Vor dem Innenausschuss am Mittwoch wird Oppermann erklären müssen, warum er in der Sache Edathy im vergangenen Herbst den Präsidenten des Bundeskriminalamtes anrief. "Wenn es Herrn Oppermann in seinem Anruf bei BKA-Chef Jörg Ziercke darum ging, abzufragen, ob seine Informationen über Sebastian Edathy richtig sind, dann war sein Motiv, Herrn Ziercke zu verleiten, Amtspflichten zu verletzen", sagte der Vorsitzende des Innenausschusses Wolfgang Bosbach unserer Redaktion.

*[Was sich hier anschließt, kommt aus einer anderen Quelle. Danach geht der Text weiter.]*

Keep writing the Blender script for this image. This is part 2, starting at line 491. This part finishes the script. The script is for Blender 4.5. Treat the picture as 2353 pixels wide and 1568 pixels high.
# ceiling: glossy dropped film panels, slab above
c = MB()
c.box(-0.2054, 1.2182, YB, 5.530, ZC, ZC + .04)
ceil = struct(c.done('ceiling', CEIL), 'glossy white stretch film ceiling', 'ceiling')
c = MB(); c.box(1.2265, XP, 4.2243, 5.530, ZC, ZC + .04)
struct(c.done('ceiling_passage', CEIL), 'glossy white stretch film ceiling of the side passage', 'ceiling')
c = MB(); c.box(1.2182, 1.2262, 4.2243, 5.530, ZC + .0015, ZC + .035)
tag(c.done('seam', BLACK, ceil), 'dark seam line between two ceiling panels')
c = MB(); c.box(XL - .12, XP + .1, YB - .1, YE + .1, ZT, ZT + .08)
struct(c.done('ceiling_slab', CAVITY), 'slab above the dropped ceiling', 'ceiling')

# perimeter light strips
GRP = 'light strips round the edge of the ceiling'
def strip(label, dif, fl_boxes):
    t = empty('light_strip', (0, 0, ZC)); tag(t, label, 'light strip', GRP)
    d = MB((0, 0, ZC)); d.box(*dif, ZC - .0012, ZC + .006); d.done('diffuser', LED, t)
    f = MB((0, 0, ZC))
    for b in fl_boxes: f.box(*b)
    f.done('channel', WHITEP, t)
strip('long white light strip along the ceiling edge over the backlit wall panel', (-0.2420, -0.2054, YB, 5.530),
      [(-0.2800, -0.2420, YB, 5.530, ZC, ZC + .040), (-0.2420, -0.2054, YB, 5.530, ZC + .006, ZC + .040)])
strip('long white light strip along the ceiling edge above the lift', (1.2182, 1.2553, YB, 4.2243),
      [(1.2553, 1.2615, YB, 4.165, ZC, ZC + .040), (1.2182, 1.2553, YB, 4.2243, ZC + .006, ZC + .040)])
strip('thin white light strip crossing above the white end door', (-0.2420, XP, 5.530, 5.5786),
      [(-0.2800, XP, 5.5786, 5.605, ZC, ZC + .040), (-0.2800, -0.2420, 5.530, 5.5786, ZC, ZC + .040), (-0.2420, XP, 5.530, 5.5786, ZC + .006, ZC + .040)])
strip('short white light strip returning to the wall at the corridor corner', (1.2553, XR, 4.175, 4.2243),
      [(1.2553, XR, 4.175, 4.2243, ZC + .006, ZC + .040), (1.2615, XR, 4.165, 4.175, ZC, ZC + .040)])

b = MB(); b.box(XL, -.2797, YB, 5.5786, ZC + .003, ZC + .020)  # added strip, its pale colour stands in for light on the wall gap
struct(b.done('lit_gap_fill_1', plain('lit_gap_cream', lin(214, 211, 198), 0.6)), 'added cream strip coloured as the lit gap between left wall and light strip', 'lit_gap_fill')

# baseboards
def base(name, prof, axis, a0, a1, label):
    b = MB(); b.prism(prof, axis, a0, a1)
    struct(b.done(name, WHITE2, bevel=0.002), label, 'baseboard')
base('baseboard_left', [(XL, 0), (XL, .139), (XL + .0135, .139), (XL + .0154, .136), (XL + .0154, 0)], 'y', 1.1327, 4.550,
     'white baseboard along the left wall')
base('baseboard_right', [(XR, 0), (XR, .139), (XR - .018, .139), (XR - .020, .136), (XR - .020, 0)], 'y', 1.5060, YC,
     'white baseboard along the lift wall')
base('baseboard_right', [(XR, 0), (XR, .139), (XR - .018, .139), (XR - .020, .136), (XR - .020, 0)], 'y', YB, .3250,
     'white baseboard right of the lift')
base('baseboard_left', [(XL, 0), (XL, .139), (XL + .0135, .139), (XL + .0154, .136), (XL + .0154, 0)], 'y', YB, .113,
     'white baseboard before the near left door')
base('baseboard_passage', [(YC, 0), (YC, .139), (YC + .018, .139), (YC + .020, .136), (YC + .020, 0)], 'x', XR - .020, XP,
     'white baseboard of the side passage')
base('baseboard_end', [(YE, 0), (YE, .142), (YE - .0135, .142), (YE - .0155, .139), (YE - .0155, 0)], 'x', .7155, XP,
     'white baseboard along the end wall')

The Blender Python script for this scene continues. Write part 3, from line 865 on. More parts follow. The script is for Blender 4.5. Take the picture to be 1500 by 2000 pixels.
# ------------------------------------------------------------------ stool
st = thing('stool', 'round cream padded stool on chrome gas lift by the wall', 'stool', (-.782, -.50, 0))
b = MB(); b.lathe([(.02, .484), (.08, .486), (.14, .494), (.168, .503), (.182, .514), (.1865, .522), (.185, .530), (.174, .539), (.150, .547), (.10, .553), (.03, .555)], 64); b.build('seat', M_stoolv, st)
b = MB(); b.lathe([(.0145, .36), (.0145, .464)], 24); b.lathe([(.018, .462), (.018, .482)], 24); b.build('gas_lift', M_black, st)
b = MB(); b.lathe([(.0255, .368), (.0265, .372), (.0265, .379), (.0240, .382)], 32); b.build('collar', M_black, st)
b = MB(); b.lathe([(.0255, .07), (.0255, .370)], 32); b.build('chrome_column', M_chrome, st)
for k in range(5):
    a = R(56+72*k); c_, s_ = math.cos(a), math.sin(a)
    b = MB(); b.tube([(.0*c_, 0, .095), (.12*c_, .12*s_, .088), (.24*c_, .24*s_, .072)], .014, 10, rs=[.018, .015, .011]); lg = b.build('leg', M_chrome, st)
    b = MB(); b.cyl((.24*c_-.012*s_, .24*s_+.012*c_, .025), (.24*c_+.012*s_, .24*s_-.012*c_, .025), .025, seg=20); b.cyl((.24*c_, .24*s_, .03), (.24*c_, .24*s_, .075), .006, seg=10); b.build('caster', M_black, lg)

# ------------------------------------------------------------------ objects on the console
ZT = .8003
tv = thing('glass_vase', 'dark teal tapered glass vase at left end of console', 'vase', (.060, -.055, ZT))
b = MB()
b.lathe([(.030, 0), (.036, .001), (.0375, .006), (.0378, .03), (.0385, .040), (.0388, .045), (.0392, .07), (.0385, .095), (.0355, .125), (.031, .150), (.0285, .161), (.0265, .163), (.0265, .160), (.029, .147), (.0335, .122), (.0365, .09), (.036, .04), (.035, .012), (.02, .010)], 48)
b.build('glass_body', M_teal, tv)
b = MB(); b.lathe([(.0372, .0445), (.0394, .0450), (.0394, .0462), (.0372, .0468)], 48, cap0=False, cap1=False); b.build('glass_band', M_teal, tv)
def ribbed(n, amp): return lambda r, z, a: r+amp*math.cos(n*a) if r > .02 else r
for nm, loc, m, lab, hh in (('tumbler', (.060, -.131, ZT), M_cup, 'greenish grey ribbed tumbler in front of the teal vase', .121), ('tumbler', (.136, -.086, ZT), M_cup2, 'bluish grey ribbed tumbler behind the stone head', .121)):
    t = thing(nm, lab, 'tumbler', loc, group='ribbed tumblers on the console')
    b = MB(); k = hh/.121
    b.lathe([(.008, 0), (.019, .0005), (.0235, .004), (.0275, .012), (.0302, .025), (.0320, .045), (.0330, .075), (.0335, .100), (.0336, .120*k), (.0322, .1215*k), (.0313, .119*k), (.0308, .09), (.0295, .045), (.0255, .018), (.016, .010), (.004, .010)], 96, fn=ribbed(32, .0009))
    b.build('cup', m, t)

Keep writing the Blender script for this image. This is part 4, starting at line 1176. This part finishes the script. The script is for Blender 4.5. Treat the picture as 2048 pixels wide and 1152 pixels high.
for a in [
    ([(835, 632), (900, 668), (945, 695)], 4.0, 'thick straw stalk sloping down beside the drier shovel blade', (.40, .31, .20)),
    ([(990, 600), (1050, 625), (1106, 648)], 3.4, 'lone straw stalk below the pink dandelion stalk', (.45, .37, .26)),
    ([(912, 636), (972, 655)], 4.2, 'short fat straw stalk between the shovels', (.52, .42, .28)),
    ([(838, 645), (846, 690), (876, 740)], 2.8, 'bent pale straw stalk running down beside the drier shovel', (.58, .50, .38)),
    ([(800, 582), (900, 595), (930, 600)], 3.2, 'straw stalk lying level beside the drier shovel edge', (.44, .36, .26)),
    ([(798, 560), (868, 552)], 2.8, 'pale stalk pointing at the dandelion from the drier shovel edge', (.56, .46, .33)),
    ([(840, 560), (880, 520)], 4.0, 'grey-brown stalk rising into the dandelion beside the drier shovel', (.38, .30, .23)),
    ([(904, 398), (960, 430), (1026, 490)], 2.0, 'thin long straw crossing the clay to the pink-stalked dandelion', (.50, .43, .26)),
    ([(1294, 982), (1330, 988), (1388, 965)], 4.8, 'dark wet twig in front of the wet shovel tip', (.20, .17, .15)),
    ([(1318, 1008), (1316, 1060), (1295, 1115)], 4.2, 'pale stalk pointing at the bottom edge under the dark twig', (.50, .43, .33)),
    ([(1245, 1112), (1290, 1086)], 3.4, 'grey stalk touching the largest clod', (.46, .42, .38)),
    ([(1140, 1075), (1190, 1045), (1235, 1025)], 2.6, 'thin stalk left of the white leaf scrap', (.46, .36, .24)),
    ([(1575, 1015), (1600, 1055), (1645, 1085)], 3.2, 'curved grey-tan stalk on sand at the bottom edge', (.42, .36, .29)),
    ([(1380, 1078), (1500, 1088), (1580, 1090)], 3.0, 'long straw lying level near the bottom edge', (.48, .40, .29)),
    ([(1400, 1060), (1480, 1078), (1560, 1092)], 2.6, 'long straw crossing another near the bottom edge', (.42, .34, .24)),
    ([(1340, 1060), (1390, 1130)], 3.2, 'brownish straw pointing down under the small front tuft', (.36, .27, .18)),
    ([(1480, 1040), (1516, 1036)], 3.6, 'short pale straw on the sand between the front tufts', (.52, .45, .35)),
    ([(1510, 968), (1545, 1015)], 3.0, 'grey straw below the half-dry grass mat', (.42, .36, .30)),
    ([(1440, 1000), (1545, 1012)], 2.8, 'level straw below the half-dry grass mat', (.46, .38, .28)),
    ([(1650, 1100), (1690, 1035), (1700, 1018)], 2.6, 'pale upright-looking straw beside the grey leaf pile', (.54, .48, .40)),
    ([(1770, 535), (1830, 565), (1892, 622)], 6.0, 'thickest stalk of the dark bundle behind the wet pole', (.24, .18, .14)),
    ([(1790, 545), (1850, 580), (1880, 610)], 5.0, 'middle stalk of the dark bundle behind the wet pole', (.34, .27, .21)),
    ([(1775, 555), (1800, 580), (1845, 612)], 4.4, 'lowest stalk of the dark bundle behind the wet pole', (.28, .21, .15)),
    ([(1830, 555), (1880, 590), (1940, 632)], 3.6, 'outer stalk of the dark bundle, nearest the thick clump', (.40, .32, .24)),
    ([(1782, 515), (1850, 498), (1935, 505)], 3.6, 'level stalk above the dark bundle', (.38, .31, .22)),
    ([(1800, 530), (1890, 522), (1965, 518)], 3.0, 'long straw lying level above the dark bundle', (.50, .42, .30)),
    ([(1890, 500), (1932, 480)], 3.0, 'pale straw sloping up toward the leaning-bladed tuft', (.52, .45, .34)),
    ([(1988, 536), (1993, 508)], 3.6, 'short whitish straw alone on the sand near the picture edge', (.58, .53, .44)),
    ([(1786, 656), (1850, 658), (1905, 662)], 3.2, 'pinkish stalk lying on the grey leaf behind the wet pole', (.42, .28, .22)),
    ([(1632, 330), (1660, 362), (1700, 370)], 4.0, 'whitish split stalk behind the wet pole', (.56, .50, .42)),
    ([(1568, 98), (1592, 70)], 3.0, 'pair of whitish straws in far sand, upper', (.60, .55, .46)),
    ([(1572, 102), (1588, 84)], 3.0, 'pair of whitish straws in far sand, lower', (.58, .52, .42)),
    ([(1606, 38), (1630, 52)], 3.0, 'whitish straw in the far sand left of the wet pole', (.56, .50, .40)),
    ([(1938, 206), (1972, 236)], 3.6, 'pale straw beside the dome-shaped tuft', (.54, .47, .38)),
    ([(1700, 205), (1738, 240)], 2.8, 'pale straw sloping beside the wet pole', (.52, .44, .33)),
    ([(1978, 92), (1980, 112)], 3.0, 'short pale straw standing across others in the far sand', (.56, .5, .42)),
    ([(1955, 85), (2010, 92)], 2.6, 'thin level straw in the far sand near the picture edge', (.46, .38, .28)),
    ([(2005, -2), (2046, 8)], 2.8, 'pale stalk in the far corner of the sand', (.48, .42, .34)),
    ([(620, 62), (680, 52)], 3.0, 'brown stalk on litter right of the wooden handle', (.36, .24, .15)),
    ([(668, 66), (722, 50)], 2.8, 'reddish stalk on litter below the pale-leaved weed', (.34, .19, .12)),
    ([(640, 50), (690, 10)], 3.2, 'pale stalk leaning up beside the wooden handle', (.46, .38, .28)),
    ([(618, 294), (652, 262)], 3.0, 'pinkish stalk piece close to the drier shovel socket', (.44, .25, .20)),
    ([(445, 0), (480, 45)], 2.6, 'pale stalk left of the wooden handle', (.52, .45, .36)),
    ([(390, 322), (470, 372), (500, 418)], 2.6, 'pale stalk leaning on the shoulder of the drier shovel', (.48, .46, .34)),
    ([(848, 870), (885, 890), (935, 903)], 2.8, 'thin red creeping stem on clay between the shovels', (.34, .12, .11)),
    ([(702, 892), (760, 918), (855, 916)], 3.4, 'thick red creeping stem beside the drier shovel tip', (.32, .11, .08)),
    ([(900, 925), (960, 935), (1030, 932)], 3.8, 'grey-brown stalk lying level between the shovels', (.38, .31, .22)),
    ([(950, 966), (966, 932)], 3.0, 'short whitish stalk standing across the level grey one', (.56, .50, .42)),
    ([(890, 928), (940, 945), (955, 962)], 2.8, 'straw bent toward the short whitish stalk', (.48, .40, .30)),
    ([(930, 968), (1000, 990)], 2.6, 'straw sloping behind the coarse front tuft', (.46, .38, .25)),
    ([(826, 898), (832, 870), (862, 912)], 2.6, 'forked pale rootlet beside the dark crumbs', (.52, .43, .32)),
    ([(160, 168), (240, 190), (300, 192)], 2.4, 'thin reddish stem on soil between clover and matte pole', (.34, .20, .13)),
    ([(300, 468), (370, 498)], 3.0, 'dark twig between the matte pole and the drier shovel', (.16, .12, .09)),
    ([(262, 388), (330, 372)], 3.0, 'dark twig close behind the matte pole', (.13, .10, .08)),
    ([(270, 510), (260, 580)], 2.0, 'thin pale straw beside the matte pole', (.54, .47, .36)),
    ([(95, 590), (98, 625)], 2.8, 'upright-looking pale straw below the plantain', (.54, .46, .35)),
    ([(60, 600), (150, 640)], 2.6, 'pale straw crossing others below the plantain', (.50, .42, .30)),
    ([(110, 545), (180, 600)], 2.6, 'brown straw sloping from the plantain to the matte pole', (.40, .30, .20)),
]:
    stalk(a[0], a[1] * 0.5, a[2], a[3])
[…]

Anders könne der Anruf nicht bewertet werden. "Oppermann wollte offensichtlich etwas wissen, was unter die Verschwiegenheitspflicht fällt", betonte Bosbach. Das Pikante sei, dass zum Zeitpunkt des Anrufs im Oktober 2013 "Oppermann und Edathy durchaus Konkurrenten waren, denn beide wollten als Innenpolitiker in der SPD Karriere machen". Die Sitzung am Mittwoch wird spannend: Auch BKA-Chef Ziercke ist eingeladen.

Der gewiefte Fraktionschef hat seine Verteidigungslinie schon abgesteckt. Er verweiset darauf, dass er damals als Parlamentsgeschäftsführer die Aufgabe gehabt habe, sich zu kümmern, wenn einzelne Abgeordnete in Schwierigkeiten geraten. "Deshalb habe ich bei Herrn Ziercke angerufen, um die Sache einordnen zu können."

"Eklatanter Mangel an Rechtsverständnis"

Neben den vielen Detailfragen, die es zu klären gilt, geht es vor allem um die Atmosphäre in der großen Koalition. In der CSU herrscht die Meinung, dass sie nicht die derzeitige Lage akzeptieren wird, wonach Friedrich das einzige politische Opfer der SPD-Affäre bleibt.

Auch die Oppositionsparteien schießen sich auf Oppermann ein. "Oppermann tut so, als ob der Verrat von Dienstgeheimnissen erlaubt wäre, solange es der SPD nutzt", sagte Linken-Chef Bernd Riexinger unserer Redaktion. "Das ist ein eklatanter Mangel an Rechtsverständnis", betonte er. Oppermann könne sein Amt nicht mehr richtig ausfüllen. "Jede Einlassung bringt neue Widersprüche. Er wird zur Belastung für die Regierung."